Abstract

Au−Ag alloy nanoparticles with a homogeneous size distribution and good stability were synthesized by simultaneous one-step reduction of HAuCl4 and AgNO3, characterized by transmission electron microscopy (TEM), energy dispersion X-ray spectrometry (EDS), scanning electron microscopy (SEM), and selected-area electron diffraction (SAED). The oxidation reaction between cerium(IV) and rhodamine 6G (Rho 6G) in a sulfuric acid medium brought weak chemiluminescence (CL). It was found that Au−Ag alloy nanoparticles could enhance the chemiluminescence of the rhodamine 6G−cerium(IV) system, and the most intensive CL signals were obtained by Au−Ag alloy nanoparticles with a molar ratio of 3:4. On the basis of the studies of UV−visible, CL, and PL spectra, the CL enhancement mechanism had been proposed; namely, rhodamine 6G and Au−Ag alloy nanoparticles were oxidized by cerium(IV) to form the excited-state cerium(III)*, which transferred energy to rhodamine 6G and the oxidized product of rhodamine 6G, resulting in light emission.
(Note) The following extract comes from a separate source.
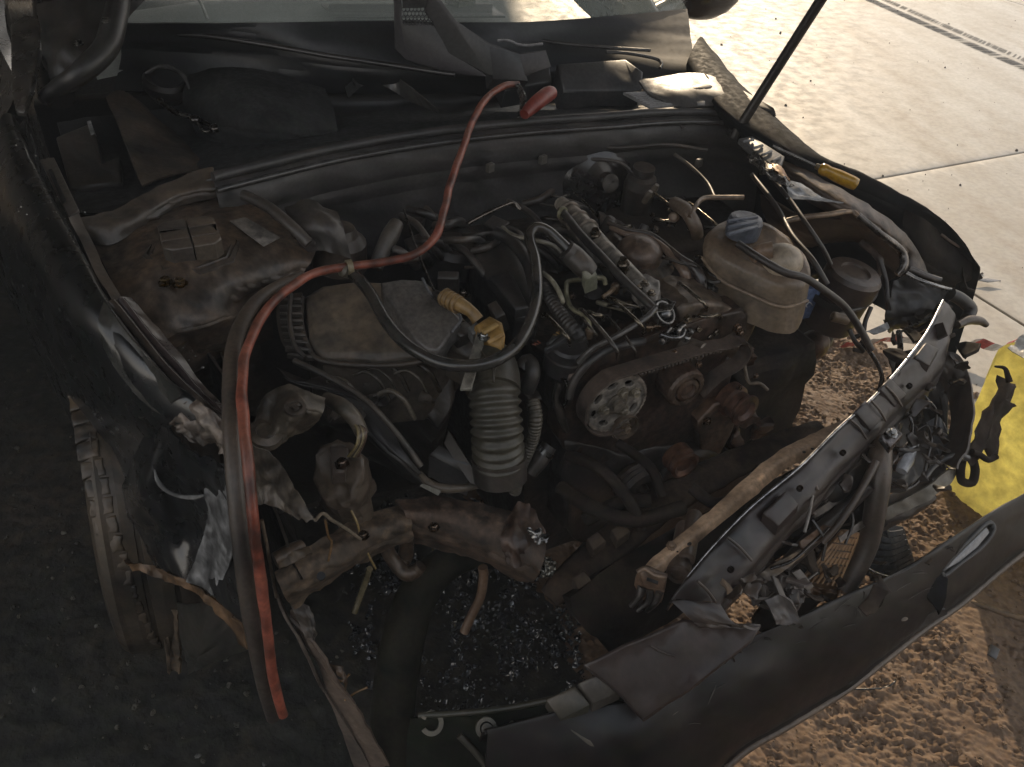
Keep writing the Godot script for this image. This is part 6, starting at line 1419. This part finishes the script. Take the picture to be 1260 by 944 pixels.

Moreover, the influences of 17 amino acids, such as cystine, methionine, and phenylalanine, and 22 organics, including ascorbic acid, 2,4-dihydroxybenzoic acid, and p-aminobenzoic acid, on the rhodamine 6G−cerium(IV)−Au−Ag alloy nanoparticle CL system were studied by a flow-injection procedure, which led to an effective method to detect these compounds.